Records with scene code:

★ ★ ★ ★

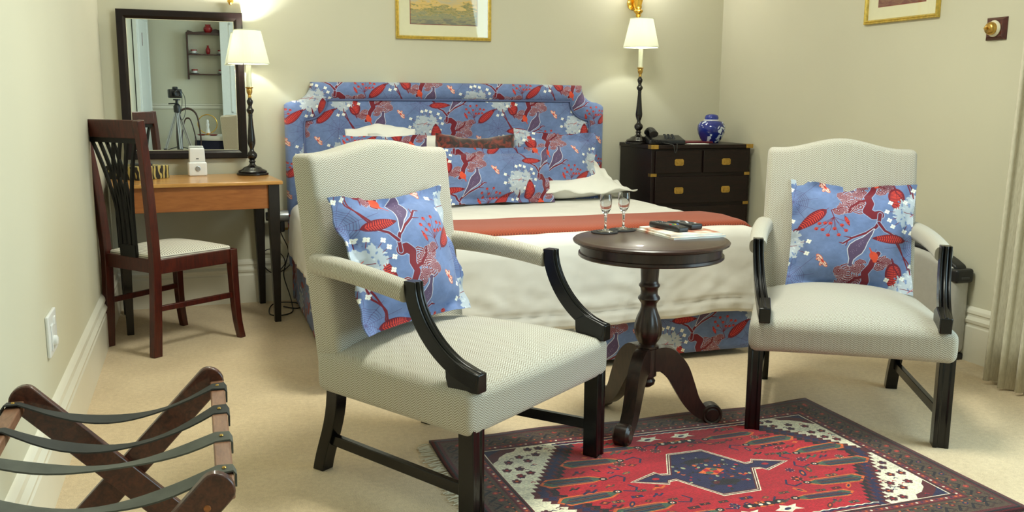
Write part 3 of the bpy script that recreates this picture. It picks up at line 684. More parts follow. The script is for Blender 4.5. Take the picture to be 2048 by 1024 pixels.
# left wall socket
so = thing('wall_socket', 'white double plug socket low on the left wall', 'socket', (XL, 2.86, .42))
MB().soft(.005, 0, 0, .005, .072, .060, .004, n=(1, 4, 4)).build('face_plate', M['plasticwhite'], so)
MB().box(.009, .013, .018, .040, .018, .042).build('rocker_switch', M['plasticwhite'], so, bevel=.002)
pl = MB().box(.009, .014, -.045, -.005, -.045, .03); pl.build('socket_module', M['plasticwhite'], so, bevel=.003)
MB().lathe([(.001, 0), (.015, 0), (.015, .008), (.010, .011), (.001, .011)], 16, (.014, -.025, -.018), 'x').build('plug', M['plasticwhite'], so)

# ================================================================== textiles helper
def pillow(name, w, h, t, flange, mat, seed=0, n=30, sag=0.0, pinch=.05, dent=0.0):
    mb = MB(); idx = {}; vs = []; fs = []; uv = []; N = n
    fx, fy = flange/(w/2), flange/(h/2)
    def P(i, j, side):
        u, v = 2*i/N-1, 2*j/N-1
        ub, vb = min(1, abs(u)/(1-fx) if fx < 1 else 1), min(1, abs(v)/(1-fy))
        prof = max(0, (1-ub**2.4))**.55*max(0, (1-vb**2.4))**.55
        x = u*w/2*(1-pinch*(1-v*v)*abs(u)); y = v*h/2*(1-pinch*(1-u*u)*abs(v))
        if v > 0: y -= dent*exp_(u)*v
        edge = max(abs(u), abs(v))**6
        wav = .010*edge*sin(7*u+5*v+seed)+.006*edge*sin(17*u-13*v+seed*2)
        wr = .012*prof**.5*noise.noise(Vector((u*2.4+seed*3, v*2.4, side*.5)))+.003*noise.noise(Vector((u*9, v*9+seed, side)))*(1-prof)
        z = side*(t/2*prof+.0025+wr*.8)+wav - sag*(u*u+v*v)*.5
        return (x, y, z)
    def exp_(u): return math.exp(-(u*2.2)**2)
    for side in (1, -1):
        for i in range(N+1):
            for j in range(N+1):
                vs.append(P(i, j, side))
        o = 0 if side == 1 else (N+1)**2
        for i in range(N):
            for j in range(N):
                a, b, c, d = o+i*(N+1)+j, o+(i+1)*(N+1)+j, o+(i+1)*(N+1)+j+1, o+i*(N+1)+j+1
                q = [a, b, c, d] if side == 1 else [d, c, b, a]
                fs.append(tuple(q)); uv.append([(vs[k][0], vs[k][1]) for k in q])
    M2 = (N+1)**2; rim = [i*(N+1) for i in range(N+1)]+[N*(N+1)+j for j in range(1, N+1)]+[i*(N+1)+N for i in range(N-1, -1, -1)]+[j for j in range(N-1, 0, -1)]
    for k in range(len(rim)):
        a, b = rim[k], rim[(k+1) % len(rim)]; q = (b, a, a+M2, b+M2); fs.append(q); uv.append([(vs[p][0], vs[p][1]) for p in q])
    return mb.add(vs, fs, uv).build(name, mat, smooth=60)
def pose(o, c, psi, lam, rho):
    Rz = Matrix.Rotation(psi, 3, 'Z'); Rx = Matrix.Rotation(pi/2-lam, 3, 'X'); Rr = Matrix.Rotation(rho, 3, 'Z')
    o.matrix_world = Matrix.Translation(Vector(c)) @ (Rz@Rx@Rr).to_4x4(); return o

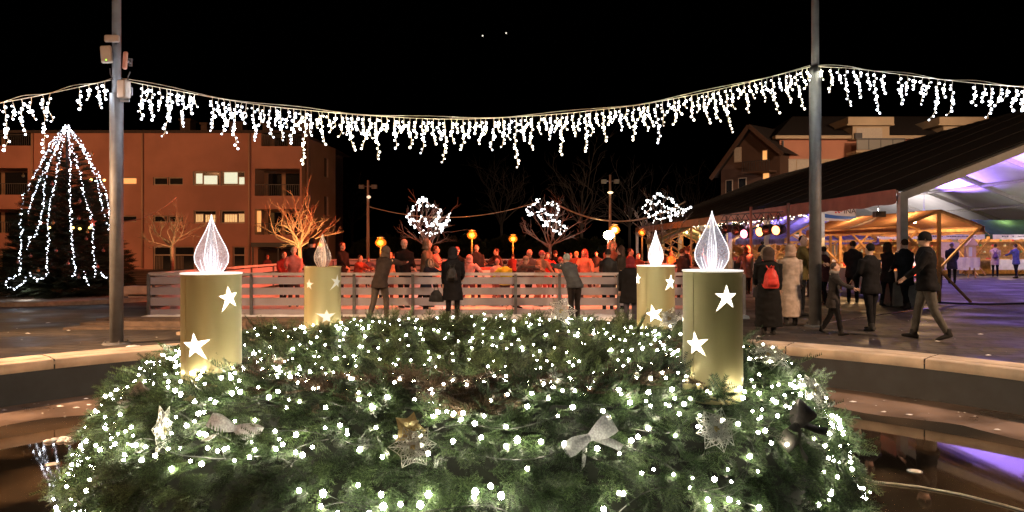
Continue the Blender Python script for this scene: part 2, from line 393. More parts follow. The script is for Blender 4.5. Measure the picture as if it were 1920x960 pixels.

★ ★ ★ ★

#### REQUEST:
An exact transcription of all the entries is required, without the pictures.

#### SOLUTION FOR THIS EXERCISE:
Write part 3 of the bpy script that recreates this picture. It picks up at line 684. More parts follow. The script is for Blender 4.5. Take the picture to be 2048 by 1024 pixels.
# left wall socket
so = thing('wall_socket', 'white double plug socket low on the left wall', 'socket', (XL, 2.86, .42))
MB().soft(.005, 0, 0, .005, .072, .060, .004, n=(1, 4, 4)).build('face_plate', M['plasticwhite'], so)
MB().box(.009, .013, .018, .040, .018, .042).build('rocker_switch', M['plasticwhite'], so, bevel=.002)
pl = MB().box(.009, .014, -.045, -.005, -.045, .03); pl.build('socket_module', M['plasticwhite'], so, bevel=.003)
MB().lathe([(.001, 0), (.015, 0), (.015, .008), (.010, .011), (.001, .011)], 16, (.014, -.025, -.018), 'x').build('plug', M['plasticwhite'], so)

# ================================================================== textiles helper
def pillow(name, w, h, t, flange, mat, seed=0, n=30, sag=0.0, pinch=.05, dent=0.0):
    mb = MB(); idx = {}; vs = []; fs = []; uv = []; N = n
    fx, fy = flange/(w/2), flange/(h/2)
    def P(i, j, side):
        u, v = 2*i/N-1, 2*j/N-1
        ub, vb = min(1, abs(u)/(1-fx) if fx < 1 else 1), min(1, abs(v)/(1-fy))
        prof = max(0, (1-ub**2.4))**.55*max(0, (1-vb**2.4))**.55
        x = u*w/2*(1-pinch*(1-v*v)*abs(u)); y = v*h/2*(1-pinch*(1-u*u)*abs(v))
        if v > 0: y -= dent*exp_(u)*v
        edge = max(abs(u), abs(v))**6
        wav = .010*edge*sin(7*u+5*v+seed)+.006*edge*sin(17*u-13*v+seed*2)
        wr = .012*prof**.5*noise.noise(Vector((u*2.4+seed*3, v*2.4, side*.5)))+.003*noise.noise(Vector((u*9, v*9+seed, side)))*(1-prof)
        z = side*(t/2*prof+.0025+wr*.8)+wav - sag*(u*u+v*v)*.5
        return (x, y, z)
    def exp_(u): return math.exp(-(u*2.2)**2)
    for side in (1, -1):
        for i in range(N+1):
            for j in range(N+1):
                vs.append(P(i, j, side))
        o = 0 if side == 1 else (N+1)**2
        for i in range(N):
            for j in range(N):
                a, b, c, d = o+i*(N+1)+j, o+(i+1)*(N+1)+j, o+(i+1)*(N+1)+j+1, o+i*(N+1)+j+1
                q = [a, b, c, d] if side == 1 else [d, c, b, a]
                fs.append(tuple(q)); uv.append([(vs[k][0], vs[k][1]) for k in q])
    M2 = (N+1)**2; rim = [i*(N+1) for i in range(N+1)]+[N*(N+1)+j for j in range(1, N+1)]+[i*(N+1)+N for i in range(N-1, -1, -1)]+[j for j in range(N-1, 0, -1)]
    for k in range(len(rim)):
        a, b = rim[k], rim[(k+1) % len(rim)]; q = (b, a, a+M2, b+M2); fs.append(q); uv.append([(vs[p][0], vs[p][1]) for p in q])
    return mb.add(vs, fs, uv).build(name, mat, smooth=60)
def pose(o, c, psi, lam, rho):
    Rz = Matrix.Rotation(psi, 3, 'Z'); Rx = Matrix.Rotation(pi/2-lam, 3, 'X'); Rr = Matrix.Rotation(rho, 3, 'Z')
    o.matrix_world = Matrix.Translation(Vector(c)) @ (Rz@Rx@Rr).to_4x4(); return o

Continue the Blender Python script for this scene: part 2, from line 393. More parts follow. The script is for Blender 4.5. Measure the picture as if it were 1920x960 pixels.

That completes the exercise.